The issue of family privacy and parental control over all this student data is a hot one, and it is playing out in several states this fall. InBloom Inc. is playing a key role.

InBloom Inc. bills itself on its website as “a nonprofit organization working to make personalized learning a reality for every U.S. student by improving the effectiveness, variety and affordability of education technology.” Created and funded by the Bill and Melinda Gates Foundation and the Carnegie Foundation with $100 million, InBloom is storing information on a data cloud run by Amazon.com, with an operating system by Murdoch’s Amplify. (A strange partnership, to say the least.)

InBloom seeks to help educators have easy access to information that may now be available on many separate databases or spreadsheets. The company states on its website that it provides the “plumbing” to connect the systems so that they work more easily and efficiently together.

Here’s a piece the company doesn’t share so readily: InBloom Inc. plans to share data with software companies and other for-profit vendors in order to provide more personalized learning tools to students.

InBloom admits on its site that it cannot guarantee the security of the data it obtains: “While in this day and age no security protections can be 100% guaranteed, InBloom has greatly improved student data protection beyond the measures currently used by most school systems. We are meeting the highest industry standards and are exceeding federal requirements.”

While nine states originally agreed to participate in InBloom’s system, four of those states – Delaware, Georgia, Kentucky and Louisiana – have pulled out after protests from parents and other advocates for privacy, and several others are reconsidering.

New York – with a state enrollment of some 3.6 million children — is currently the only state sharing data on a statewide basis with InBloom.

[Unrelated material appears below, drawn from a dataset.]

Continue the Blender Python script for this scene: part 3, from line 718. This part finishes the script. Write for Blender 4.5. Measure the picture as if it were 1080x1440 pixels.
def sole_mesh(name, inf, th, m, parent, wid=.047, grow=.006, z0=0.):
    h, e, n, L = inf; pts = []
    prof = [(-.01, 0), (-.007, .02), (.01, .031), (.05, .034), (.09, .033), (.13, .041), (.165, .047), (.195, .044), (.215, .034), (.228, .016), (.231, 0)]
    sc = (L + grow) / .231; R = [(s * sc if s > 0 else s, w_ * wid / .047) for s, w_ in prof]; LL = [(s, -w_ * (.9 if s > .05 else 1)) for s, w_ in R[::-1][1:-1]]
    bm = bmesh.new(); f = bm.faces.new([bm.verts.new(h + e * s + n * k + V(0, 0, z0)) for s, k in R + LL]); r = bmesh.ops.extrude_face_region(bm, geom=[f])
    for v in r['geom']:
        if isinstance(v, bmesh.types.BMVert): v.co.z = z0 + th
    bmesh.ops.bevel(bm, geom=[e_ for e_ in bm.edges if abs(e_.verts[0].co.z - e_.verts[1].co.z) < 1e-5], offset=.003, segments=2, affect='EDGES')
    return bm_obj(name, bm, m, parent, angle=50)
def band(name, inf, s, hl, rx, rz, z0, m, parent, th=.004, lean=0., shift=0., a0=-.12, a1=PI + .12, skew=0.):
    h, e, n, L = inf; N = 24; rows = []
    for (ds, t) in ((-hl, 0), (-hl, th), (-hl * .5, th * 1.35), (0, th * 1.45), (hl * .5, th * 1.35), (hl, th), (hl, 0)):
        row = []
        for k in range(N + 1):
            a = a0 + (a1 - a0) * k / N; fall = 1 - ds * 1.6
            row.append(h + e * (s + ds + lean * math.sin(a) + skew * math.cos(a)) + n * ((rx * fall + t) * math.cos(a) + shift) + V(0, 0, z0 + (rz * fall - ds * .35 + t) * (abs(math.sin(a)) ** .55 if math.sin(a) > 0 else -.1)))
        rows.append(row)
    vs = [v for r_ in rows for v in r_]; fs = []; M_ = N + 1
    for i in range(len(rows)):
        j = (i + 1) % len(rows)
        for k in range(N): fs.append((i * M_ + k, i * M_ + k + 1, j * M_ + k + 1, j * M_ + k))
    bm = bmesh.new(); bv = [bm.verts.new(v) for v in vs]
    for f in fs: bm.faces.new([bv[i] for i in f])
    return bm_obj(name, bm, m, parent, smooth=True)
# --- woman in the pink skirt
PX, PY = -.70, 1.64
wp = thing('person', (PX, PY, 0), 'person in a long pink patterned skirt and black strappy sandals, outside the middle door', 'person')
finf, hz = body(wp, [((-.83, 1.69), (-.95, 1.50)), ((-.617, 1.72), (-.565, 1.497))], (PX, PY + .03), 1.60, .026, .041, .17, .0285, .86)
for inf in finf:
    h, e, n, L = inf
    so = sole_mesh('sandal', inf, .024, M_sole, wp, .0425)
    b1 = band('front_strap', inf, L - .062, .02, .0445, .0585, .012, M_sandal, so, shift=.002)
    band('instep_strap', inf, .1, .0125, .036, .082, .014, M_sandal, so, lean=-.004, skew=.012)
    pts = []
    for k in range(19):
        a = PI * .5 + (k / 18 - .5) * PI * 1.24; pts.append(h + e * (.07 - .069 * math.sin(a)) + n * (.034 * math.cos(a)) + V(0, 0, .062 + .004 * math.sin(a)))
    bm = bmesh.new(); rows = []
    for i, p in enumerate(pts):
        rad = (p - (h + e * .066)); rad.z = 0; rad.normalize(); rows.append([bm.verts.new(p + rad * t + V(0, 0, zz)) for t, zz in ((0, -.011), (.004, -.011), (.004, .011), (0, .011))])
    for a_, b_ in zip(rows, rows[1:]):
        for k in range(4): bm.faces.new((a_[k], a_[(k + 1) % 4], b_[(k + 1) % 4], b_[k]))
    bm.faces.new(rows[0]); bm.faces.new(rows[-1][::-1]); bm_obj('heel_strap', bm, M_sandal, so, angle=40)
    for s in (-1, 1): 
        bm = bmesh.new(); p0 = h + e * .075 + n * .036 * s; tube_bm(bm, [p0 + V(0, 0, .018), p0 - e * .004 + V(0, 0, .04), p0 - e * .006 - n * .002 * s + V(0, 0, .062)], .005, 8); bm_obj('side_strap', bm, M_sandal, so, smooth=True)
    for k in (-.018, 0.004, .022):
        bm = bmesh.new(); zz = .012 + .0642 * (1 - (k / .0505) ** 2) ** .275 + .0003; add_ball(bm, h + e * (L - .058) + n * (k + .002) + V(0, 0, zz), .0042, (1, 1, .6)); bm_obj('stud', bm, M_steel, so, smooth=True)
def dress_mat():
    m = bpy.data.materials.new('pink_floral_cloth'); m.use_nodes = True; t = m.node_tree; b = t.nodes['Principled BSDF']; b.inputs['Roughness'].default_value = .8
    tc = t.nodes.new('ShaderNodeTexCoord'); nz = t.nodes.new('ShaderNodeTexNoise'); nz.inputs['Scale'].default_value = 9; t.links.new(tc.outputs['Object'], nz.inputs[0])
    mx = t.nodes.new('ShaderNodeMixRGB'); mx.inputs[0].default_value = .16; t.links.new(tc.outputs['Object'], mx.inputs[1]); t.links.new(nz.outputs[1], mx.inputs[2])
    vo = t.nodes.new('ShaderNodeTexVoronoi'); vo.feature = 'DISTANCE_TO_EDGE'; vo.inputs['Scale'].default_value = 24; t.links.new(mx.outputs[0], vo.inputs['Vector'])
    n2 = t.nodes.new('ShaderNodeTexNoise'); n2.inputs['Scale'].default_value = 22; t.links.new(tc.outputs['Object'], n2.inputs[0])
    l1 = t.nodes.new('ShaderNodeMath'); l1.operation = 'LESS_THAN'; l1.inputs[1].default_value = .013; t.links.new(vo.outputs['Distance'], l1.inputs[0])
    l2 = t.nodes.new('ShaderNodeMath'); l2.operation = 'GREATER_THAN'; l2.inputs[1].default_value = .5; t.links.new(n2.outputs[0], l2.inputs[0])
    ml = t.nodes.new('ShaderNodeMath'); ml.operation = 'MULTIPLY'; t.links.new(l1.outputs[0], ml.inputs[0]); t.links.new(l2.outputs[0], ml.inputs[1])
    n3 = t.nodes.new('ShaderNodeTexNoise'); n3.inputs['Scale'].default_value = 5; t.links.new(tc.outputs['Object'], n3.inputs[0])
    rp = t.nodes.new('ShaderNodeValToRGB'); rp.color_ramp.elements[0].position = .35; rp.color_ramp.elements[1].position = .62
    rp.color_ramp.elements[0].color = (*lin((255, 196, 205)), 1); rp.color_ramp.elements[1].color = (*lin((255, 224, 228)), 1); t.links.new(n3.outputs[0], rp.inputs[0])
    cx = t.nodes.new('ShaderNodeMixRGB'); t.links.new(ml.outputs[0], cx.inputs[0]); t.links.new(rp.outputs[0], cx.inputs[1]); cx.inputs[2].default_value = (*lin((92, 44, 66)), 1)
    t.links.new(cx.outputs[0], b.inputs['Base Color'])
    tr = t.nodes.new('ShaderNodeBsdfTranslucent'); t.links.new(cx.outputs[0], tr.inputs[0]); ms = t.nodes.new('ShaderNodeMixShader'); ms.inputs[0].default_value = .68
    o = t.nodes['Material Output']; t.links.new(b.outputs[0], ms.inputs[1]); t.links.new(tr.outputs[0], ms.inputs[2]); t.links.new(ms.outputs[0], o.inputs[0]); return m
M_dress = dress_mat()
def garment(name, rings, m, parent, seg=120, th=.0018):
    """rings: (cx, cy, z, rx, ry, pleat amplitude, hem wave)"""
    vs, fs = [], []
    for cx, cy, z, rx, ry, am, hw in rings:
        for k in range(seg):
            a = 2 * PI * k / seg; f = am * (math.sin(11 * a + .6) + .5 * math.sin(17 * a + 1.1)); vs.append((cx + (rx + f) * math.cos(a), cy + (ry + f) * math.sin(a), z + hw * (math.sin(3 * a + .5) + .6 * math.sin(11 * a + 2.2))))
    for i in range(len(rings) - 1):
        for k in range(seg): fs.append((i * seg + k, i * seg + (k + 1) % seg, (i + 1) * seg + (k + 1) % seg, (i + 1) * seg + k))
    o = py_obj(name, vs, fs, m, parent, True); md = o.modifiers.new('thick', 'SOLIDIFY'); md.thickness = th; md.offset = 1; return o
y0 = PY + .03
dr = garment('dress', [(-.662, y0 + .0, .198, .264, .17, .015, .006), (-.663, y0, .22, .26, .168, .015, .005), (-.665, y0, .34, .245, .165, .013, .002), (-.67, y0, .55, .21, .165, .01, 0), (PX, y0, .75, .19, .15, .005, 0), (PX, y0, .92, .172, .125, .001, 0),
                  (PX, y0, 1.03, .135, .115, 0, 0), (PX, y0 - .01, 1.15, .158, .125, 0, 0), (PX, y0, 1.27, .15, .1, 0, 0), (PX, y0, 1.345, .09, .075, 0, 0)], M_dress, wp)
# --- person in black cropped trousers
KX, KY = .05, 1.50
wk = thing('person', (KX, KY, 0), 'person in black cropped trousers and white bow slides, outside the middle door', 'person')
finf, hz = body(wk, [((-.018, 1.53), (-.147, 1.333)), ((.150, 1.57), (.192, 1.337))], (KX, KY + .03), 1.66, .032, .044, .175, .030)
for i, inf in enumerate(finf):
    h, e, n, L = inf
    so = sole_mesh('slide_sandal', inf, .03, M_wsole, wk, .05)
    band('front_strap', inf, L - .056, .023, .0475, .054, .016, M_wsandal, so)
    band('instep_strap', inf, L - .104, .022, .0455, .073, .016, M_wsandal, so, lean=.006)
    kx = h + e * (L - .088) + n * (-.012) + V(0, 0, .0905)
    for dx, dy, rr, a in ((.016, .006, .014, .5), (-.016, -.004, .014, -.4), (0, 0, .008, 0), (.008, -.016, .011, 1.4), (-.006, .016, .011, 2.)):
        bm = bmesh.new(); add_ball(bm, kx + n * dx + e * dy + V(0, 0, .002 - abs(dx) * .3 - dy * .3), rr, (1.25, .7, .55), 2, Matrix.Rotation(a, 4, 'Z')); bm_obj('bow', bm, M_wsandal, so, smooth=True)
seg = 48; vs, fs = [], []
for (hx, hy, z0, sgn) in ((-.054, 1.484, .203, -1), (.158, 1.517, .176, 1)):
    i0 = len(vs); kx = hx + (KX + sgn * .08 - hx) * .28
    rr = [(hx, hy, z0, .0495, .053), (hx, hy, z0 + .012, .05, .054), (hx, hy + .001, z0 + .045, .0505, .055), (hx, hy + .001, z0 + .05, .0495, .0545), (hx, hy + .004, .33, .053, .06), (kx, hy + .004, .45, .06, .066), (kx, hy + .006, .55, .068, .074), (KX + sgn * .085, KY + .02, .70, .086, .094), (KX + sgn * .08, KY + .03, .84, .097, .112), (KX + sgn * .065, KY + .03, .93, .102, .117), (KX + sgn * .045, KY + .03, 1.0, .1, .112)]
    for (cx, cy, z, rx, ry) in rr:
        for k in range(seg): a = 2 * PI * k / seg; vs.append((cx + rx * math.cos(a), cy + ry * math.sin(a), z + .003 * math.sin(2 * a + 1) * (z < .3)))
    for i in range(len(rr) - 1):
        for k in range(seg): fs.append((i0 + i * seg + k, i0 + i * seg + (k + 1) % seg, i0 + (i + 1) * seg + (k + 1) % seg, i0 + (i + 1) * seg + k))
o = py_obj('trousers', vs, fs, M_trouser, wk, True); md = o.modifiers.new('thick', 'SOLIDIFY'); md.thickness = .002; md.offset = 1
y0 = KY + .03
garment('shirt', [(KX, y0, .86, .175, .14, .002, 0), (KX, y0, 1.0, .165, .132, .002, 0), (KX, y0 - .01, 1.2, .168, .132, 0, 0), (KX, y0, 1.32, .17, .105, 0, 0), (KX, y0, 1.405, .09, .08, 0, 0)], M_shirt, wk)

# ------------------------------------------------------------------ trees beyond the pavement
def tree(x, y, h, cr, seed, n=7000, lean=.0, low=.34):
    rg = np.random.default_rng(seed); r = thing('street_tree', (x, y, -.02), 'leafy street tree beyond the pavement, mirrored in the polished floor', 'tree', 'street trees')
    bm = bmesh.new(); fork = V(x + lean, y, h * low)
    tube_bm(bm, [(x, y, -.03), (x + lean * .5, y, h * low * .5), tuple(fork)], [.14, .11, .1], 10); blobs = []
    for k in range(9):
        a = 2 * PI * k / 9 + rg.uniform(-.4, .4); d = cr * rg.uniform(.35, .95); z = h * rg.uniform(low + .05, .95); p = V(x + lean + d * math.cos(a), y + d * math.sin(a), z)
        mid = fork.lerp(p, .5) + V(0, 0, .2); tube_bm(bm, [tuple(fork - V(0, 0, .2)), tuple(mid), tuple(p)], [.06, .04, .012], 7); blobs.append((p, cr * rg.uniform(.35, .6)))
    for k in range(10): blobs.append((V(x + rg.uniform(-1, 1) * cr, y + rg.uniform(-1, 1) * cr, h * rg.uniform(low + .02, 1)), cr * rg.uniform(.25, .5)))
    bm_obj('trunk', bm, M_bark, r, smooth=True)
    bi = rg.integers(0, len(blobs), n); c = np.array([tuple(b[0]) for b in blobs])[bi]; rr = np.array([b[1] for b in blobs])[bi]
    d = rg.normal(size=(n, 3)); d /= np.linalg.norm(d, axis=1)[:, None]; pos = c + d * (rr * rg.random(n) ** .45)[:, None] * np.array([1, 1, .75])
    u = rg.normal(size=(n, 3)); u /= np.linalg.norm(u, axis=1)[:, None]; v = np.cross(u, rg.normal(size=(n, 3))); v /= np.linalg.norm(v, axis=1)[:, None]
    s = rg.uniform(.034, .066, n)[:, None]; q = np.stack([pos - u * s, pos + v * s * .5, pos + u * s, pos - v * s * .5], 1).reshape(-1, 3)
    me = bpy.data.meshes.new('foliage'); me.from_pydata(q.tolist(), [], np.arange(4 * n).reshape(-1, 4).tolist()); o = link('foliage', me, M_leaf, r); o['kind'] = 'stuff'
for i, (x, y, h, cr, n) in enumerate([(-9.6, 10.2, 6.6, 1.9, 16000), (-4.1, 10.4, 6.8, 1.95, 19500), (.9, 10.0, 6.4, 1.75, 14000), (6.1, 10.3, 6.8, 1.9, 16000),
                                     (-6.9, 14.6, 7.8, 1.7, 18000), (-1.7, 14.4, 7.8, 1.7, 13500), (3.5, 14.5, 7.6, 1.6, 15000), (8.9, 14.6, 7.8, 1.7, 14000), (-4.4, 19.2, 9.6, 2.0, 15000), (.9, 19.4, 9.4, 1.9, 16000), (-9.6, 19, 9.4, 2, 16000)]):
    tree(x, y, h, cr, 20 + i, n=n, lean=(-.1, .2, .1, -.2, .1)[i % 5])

Despite protests from parents’ groups, advocacy groups and a variety of bi-partisan organizations, spokespersons for the New York State Education Department (NYSED) have repeatedly stated that parents “give up” their right to keep their child’s information private when they register that child for public school.

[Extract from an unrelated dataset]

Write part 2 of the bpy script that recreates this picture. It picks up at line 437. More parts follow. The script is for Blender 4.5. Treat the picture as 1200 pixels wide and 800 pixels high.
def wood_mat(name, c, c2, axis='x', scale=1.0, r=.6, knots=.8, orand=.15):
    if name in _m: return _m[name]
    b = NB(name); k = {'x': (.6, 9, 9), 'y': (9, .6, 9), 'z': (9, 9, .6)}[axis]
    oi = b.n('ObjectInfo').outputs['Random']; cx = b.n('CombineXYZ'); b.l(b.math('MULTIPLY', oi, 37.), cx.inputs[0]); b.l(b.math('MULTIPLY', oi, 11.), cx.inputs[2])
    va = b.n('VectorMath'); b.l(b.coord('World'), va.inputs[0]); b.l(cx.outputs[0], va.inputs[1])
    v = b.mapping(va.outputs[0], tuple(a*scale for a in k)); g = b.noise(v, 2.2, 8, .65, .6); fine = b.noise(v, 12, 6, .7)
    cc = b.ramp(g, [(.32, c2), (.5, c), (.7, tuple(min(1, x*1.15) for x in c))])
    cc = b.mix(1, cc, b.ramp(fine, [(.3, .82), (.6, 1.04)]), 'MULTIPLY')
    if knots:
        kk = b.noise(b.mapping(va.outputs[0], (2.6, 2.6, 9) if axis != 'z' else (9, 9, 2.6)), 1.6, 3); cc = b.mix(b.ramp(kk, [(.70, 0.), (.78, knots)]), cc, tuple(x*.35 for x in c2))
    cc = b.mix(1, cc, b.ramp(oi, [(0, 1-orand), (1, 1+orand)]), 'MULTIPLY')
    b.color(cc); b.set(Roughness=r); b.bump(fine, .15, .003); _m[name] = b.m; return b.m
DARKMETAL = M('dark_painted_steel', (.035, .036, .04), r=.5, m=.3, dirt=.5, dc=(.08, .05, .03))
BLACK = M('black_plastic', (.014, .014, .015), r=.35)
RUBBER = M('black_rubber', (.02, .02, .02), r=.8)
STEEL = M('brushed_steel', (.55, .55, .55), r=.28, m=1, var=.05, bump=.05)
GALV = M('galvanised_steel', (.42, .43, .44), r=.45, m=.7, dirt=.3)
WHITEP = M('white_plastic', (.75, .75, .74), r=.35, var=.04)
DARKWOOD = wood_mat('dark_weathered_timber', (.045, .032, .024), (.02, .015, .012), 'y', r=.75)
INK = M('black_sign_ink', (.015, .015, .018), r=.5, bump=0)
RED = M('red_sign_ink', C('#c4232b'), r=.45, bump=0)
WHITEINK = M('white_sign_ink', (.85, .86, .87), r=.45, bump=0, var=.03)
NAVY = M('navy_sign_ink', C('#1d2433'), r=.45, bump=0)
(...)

Meanwhile, the Electronic Privacy Information Center (EPIC) is urging Congress to get involved in the situation and the breaches to the FERPA. In an Oct. 10, 2013 letter to the Senate and House Committees on Education, EPIC wrote: “Students and families are losing control over sensitive information, and private companies are becoming the repositories of student data and even the data maintained by the schools is far more extensive than ever before.”

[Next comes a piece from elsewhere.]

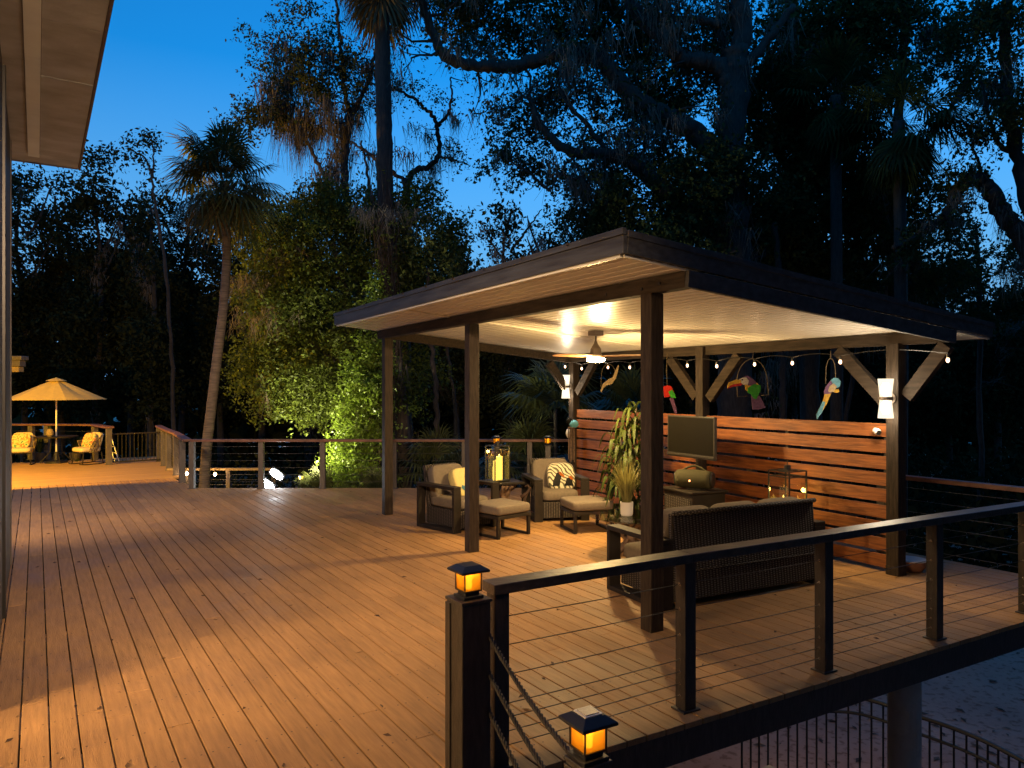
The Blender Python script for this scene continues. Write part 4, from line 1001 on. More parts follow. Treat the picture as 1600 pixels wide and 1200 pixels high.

Marc Rotenberg, EPIC executive director, went on to say, “Once the data gets out there it has all sorts of ramifications. It weakens the [FERPA] structure Congress put in place because Congress understands that a lot of student data can be stigmatizing, keeping people out of jobs, for example.”

Some proponents of student data mining say that all the stored information can be useful in finding children if they are lost or kidnapped. The United Nations Convention on the Rights of the Child, for instance, has promoted a national database as a way of protecting children’s human rights.

Attorney Michael P. Farris, founder of the Home School Legal Defense Association (HSLDA) and president of ParentalRights.org, maintains, however, that personal privacy is being destroyed by those who want to track children.

The trend toward student data tracking gets more Orwellian the more you look into it. The strangely titled 2013 DOE report Promoting Grit, Tenacity, and Perseverance: Critical Factors for Success in the 21st Century contends that “connections to neuroscience are also beginning to emerge” in data mining. Among the devices mentioned are a camera used to detect emotion by capturing facial expressions.

The report also describes a wireless sensor that can be attached to a student’s wrist. The sensors then collect “physiological response data from a biofeedback apparatus that measures blood volume, pulse, and galvanic skin response to examine student frustration,” according to the report.

Without parental consent and despite some opposition, the trend toward collecting personal data to identify and track students is accelerating. Our nation has been riveted by National Security Agency (NSA) spying, but we would do well to turn our attention to what is happening to our youngest and most vulnerable citizens. We cannot put our heads in the sand when we are told that this information will help our children learn. Our public education system cannot be fixed with databases.

Parents have the right to know what information their school district shares with a third party and to opt out if they do not want this information shared. Urge your school superintendents and state representatives to keep your school district from participating with this new and growing threat to our privacy.